RENO — Students from a small Reno high school are challenging rules that bar international high school students from playing on varsity sports teams in Nevada.

In a federal equal rights lawsuit filed in Reno last week, Excel Christian School and five of its students claim that the laws and regulations governing international student-athletes in Nevada schools are precluding several of its students from playing on varsity teams, and in turn denying them “part of the identity and fun that all students have.”

The school reached out to the Nevada Interscholastic Activities Association before the 2019 school year to make sure its teams were in compliance, only to be told that the five students were ineligible to play due to their international status. The school asked if the association could make an exception, but to no avail.

“They didn’t think it was fair, and they wanted to find a solution,” said Alex Velto of the Hutchison and Steffen law firm, an attorney for the school and students. “But the NIAA wouldn’t budge.”

That meant that Excel, a school of 45 students, could not field a full team to play in its eight-man football league and didn’t have enough eligible students for full nonvarsity basketball and cheerleading teams.

“The students want to feel part of the school. They want to integrate and participate in the same activities that inspire pride in students as those who are United States resident students,” the lawsuit said.

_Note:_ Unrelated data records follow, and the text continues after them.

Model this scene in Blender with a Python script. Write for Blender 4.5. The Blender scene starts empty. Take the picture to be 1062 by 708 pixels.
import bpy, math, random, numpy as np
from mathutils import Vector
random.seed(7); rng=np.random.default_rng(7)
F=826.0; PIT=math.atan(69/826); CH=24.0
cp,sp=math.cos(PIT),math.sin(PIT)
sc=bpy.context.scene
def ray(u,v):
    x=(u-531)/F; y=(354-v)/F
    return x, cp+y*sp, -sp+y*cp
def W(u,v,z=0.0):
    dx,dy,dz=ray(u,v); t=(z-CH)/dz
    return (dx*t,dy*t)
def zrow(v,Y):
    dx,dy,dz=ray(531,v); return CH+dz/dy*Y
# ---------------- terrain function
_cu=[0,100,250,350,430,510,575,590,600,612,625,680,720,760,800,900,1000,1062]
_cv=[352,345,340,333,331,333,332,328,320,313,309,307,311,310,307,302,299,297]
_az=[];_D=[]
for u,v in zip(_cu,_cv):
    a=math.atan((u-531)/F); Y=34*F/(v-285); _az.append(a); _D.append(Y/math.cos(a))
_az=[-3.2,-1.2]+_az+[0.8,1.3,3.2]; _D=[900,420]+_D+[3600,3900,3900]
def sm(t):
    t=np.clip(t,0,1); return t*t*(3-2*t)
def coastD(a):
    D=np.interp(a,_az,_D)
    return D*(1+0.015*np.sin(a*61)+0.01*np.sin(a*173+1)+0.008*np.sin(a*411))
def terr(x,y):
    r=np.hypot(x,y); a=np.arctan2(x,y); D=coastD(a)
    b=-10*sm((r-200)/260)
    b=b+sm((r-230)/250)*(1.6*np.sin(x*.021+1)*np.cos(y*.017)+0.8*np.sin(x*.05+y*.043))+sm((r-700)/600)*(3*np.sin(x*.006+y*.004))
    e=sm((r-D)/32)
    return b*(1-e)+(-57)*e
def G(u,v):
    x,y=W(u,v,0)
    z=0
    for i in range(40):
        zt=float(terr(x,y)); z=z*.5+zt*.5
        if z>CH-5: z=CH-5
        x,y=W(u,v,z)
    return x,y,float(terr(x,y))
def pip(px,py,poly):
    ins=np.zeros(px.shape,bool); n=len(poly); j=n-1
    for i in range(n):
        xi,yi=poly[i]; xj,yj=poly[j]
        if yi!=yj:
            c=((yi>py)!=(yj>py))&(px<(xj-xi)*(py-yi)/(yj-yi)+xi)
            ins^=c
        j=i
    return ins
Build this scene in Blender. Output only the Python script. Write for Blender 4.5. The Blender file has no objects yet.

Under NIAA regulations, international students in the ninth, 10th and 11th grades can play only for nonvarsity teams. International students in the 12th grade are prohibited from playing on any sanctioned sports team.

The Excel students suing the NIAA are in the U.S. on F-1 visas. Four of them are underclassmen who cannot play because the school has only enough players to field varsity teams in the sports they want to play. The fifth, identified only by her initials “NU. J.,” was barred from playing for the school’s basketball and volleyball teams as a senior after she had played for them in previous seasons.

“If you’re a senior international student, you just have no options,” Velto said.

Bart Thompson, executive director of the NIAA, said the international students from Excel are being treated the same as any other student who transfers to a school on a zone variance, meaning that “a student from Nevada similarly situated would get the same degree of eligibility.”

“We feel like our rules treat students fairly,” Thompson added.

Velto said the Excel students appear to have been tangled up by the laws that try “to prevent powerhouse schools from recruiting students to come to the U.S. to play for them.”

In 2005, the NIAA ruled then-Bishop Gorman senior Jonathan Tavernari, a 6-foot-6 forward from Brazil, ineligible to play, though a judge later set aside that decision and allowed him to play.

Velto said they hope to have something resolved before the prep winter sport season ends next month so that students like “NU. J.” would have a chance to play.

The lawsuit notes that while there does not appear to be any federal case that directly touches on the issue of international student eligibility, a Washington state Court of Appeals case from 1999 did strike down similar restrictions on foreign exchange students under the equal protection clause of the 14th Amendment.